_TASK DETAILS_
Reproduce the listing below exactly, beginning with its first line and ending with the line that holds "COL=scene.collection"; pictures are not part of the copy.
** Begin DATA EXTRACT **
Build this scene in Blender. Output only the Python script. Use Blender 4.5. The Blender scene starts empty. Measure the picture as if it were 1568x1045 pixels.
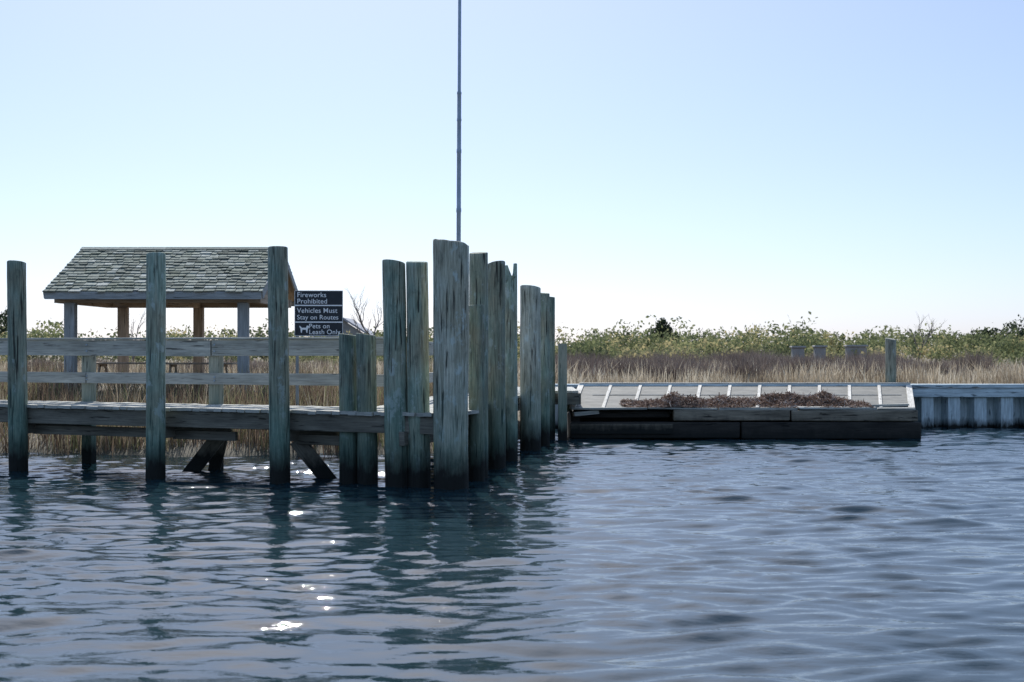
import bpy, math, random
import numpy as np
from mathutils import Vector, Matrix, noise
random.seed(7); rng=np.random.default_rng(7)
scene=bpy.context.scene
COL=scene.collection

# ------------------------------------------------------------------ helpers
def link(o,parent=None):
    COL.objects.link(o)
    if parent is not None: o.parent=parent
    return o
def empty(name,loc=(0,0,0)):
    e=bpy.data.objects.new(name,None); e.location=loc; e.empty_display_size=0.3
    return link(e)
def fast_mesh(name,verts,k,mat,var=None,parent=None,smooth=False):
    """verts: (n,k,3) polygons of k corners each (unshared)"""
    n=verts.shape[0]
    me=bpy.data.meshes.new(name)
    me.vertices.add(n*k); me.vertices.foreach_set('co',verts.reshape(-1).astype(np.float32))
    me.loops.add(n*k); me.loops.foreach_set('vertex_index',np.arange(n*k,dtype=np.int32))
    me.polygons.add(n); me.polygons.foreach_set('loop_start',np.arange(0,n*k,k,dtype=np.int32))
    me.polygons.foreach_set('loop_total',np.full(n,k,dtype=np.int32))
    if var is not None:
        a=me.attributes.new('var','FLOAT','POINT'); a.data.foreach_set('value',np.repeat(var,k).astype(np.float32))
    me.update(calc_edges=True); me.validate()
    me.materials.append(mat)
    return link(bpy.data.objects.new(name,me),parent)
def grid_mesh(name,xs,ys,Z,mat,smooth=True):
    nx,ny=len(xs),len(ys)
    X,Y=np.meshgrid(xs,ys)
    co=np.stack([X,Y,Z],-1).reshape(-1,3)
    idx=np.arange(nx*ny).reshape(ny,nx)
    f=np.stack([idx[:-1,:-1],idx[:-1,1:],idx[1:,1:],idx[1:,:-1]],-1).reshape(-1,4)
    n=len(f); me=bpy.data.meshes.new(name)
    me.vertices.add(len(co)); me.vertices.foreach_set('co',co.reshape(-1).astype(np.float32))
    me.loops.add(n*4); me.loops.foreach_set('vertex_index',f.reshape(-1).astype(np.int32))
    me.polygons.add(n); me.polygons.foreach_set('loop_start',np.arange(0,n*4,4,dtype=np.int32))
    me.polygons.foreach_set('loop_total',np.full(n,4,dtype=np.int32))
    me.polygons.foreach_set('use_smooth',np.full(n,smooth,dtype=bool))
    me.update(calc_edges=True); me.materials.append(mat)
    return link(bpy.data.objects.new(name,me))

class MB:
    def __init__(s): s.v=[];s.f=[];s.uv=[]
    def beam(s,p1,p2,w,h,up=(0,0,1),jit=0.0):
        """box from p1 to p2 (centre line); w across, h along up. uv metric with u along the length"""
        p1=Vector(p1);p2=Vector(p2);d=p2-p1;L=d.length
        if L<1e-6:return
        d.normalize();u=Vector(up);sd=d.cross(u)
        if sd.length<1e-4: sd=d.cross(Vector((0,1,0)))
        sd.normalize();u=sd.cross(d).normalized()
        b=len(s.v);o=random.uniform(0,50);o2=random.uniform(0,50)
        j=lambda:random.uniform(-jit,jit)
        for P in (p1,p2):
            for a,c in ((-1,-1),(1,-1),(1,1),(-1,1)):
                s.v.append(P+sd*(a*w/2+j())+u*(c*h/2+j())+d*j())
        F=[(0,1,5,4),(1,2,6,5),(2,3,7,6),(3,0,4,7)]
        acc=0
        for i,f in enumerate(F):
            wd=w if i%2==0 else h
            s.f.append([b+q for q in f])
            s.uv.append([(o,o2+acc),(o,o2+acc+wd),(o+L,o2+acc+wd),(o+L,o2+acc)]);acc+=wd
        s.f.append([b+3,b+2,b+1,b]);s.uv.append([(o,o2),(o+.02,o2),(o+.02,o2+h),(o,o2+h)])
        s.f.append([b+4,b+5,b+6,b+7]);s.uv.append([(o,o2),(o+.02,o2),(o+.02,o2+h),(o,o2+h)])
    def box(s,x0,x1,y0,y1,z0,z1,jit=0):
        if (x1-x0)>=(y1-y0) : s.beam((x0,(y0+y1)/2,(z0+z1)/2),(x1,(y0+y1)/2,(z0+z1)/2),y1-y0,z1-z0,jit=jit)
        else: s.beam(((x0+x1)/2,y0,(z0+z1)/2),((x0+x1)/2,y1,(z0+z1)/2),x1-x0,z1-z0,jit=jit)
    def post(s,x,y,z0,z1,w,d=None,rot=0,jit=0):
        s.beam((x,y,z0),(x,y,z1),w,d or w,up=(math.sin(rot),math.cos(rot),0),jit=jit)
    def poly(s,pts):
        b=len(s.v);s.v+= [Vector(p) for p in pts];s.f.append(list(range(b,b+len(pts))))
        s.uv.append([(p[0],p[2]) for p in pts])
    def build(s,name,mat,parent=None,bevel=0.0):
        me=bpy.data.meshes.new(name);me.from_pydata([tuple(v) for v in s.v],[],s.f)
        uv=me.uv_layers.new(name='UVMap');k=0
        for f in s.uv:
            for c in f: uv.data[k].uv=c;k+=1
        me.materials.append(mat);me.update()
        o=link(bpy.data.objects.new(name,me),parent)
        if bevel>0:
            m=o.modifiers.new('bev','BEVEL');m.width=bevel;m.segments=1;m.limit_method='ANGLE'
        return o

# ------------------------------------------------------------------ node helpers
class NT:
    def __init__(s,name):
        s.m=bpy.data.materials.new(name);s.m.use_nodes=True;s.t=s.m.node_tree
        s.t.nodes.clear();s.out=s.n('ShaderNodeOutputMaterial')
    def n(s,ty,**kw):
        nd=s.t.nodes.new(ty)
        for k,v in kw.items(): setattr(nd,k,v)
        return nd
    def l(s,a,b): s.t.links.new(a,b)
    def noise(s,vec,scale,detail=5,rough=.6,dist=0):
        nd=s.n('ShaderNodeTexNoise');nd.inputs['Scale'].default_value=scale;nd.inputs['Detail'].default_value=detail
        nd.inputs['Roughness'].default_value=rough;nd.inputs['Distortion'].default_value=dist
        if vec is not None:s.l(vec,nd.inputs['Vector'])
        return nd.outputs['Fac']
    def mapping(s,vec,scale=(1,1,1),loc=(0,0,0)):
        nd=s.n('ShaderNodeMapping');nd.inputs['Scale'].default_value=scale;nd.inputs['Location'].default_value=loc
        s.l(vec,nd.inputs['Vector']);return nd.outputs['Vector']
    def ramp(s,fac,stops):
        nd=s.n('ShaderNodeValToRGB');e=nd.color_ramp.elements
        while len(e)<len(stops):e.new(.5)
        for i,(p,c) in enumerate(stops):
            e[i].position=p;e[i].color=(c,c,c,1) if isinstance(c,(int,float)) else (*c,1)
        s.l(fac,nd.inputs['Fac']);return nd.outputs['Color']
    def mix(s,fac,a,b,mode='MIX'):
        nd=s.n('ShaderNodeMix',data_type='RGBA',blend_type=mode)
        for inp,v in ((nd.inputs['Factor'],fac),(nd.inputs['A'],a),(nd.inputs['B'],b)):
            if isinstance(v,bpy.types.NodeSocket): s.l(v,inp)
            elif isinstance(v,tuple): inp.default_value=(*v,1)
            else: inp.default_value=v
        return nd.outputs['Result']
    def math(s,op,a,b=0.0,c=None,clamp=False):
        nd=s.n('ShaderNodeMath',operation=op,use_clamp=clamp)
        for i,v in enumerate((a,b,c)):
            if v is None: continue
            if isinstance(v,bpy.types.NodeSocket): s.l(v,nd.inputs[i])
            else: nd.inputs[i].default_value=v
        return nd.outputs[0]
    def bsdf(s,col,rough=.8,bump=None,bstr=.3,bdist=.02,spec=.3):
        b=s.n('ShaderNodeBsdfPrincipled')
        if isinstance(col,bpy.types.NodeSocket): s.l(col,b.inputs['Base Color'])
        else: b.inputs['Base Color'].default_value=(*col,1)
        if isinstance(rough,bpy.types.NodeSocket): s.l(rough,b.inputs['Roughness'])
        else: b.inputs['Roughness'].default_value=rough
        b.inputs['Specular IOR Level'].default_value=spec
        if bump is not None:
            bn=s.n('ShaderNodeBump');bn.inputs['Strength'].default_value=bstr;bn.inputs['Distance'].default_value=bdist
            s.l(bump,bn.inputs['Height']);s.l(bn.outputs[0],b.inputs['Normal'])
        s.l(b.outputs[0],s.out.inputs[0]);return b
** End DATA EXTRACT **
_RESPONSE_
Build this scene in Blender. Output only the Python script. Use Blender 4.5. The Blender scene starts empty. Measure the picture as if it were 1568x1045 pixels.
import bpy, math, random
import numpy as np
from mathutils import Vector, Matrix, noise
random.seed(7); rng=np.random.default_rng(7)
scene=bpy.context.scene
COL=scene.collection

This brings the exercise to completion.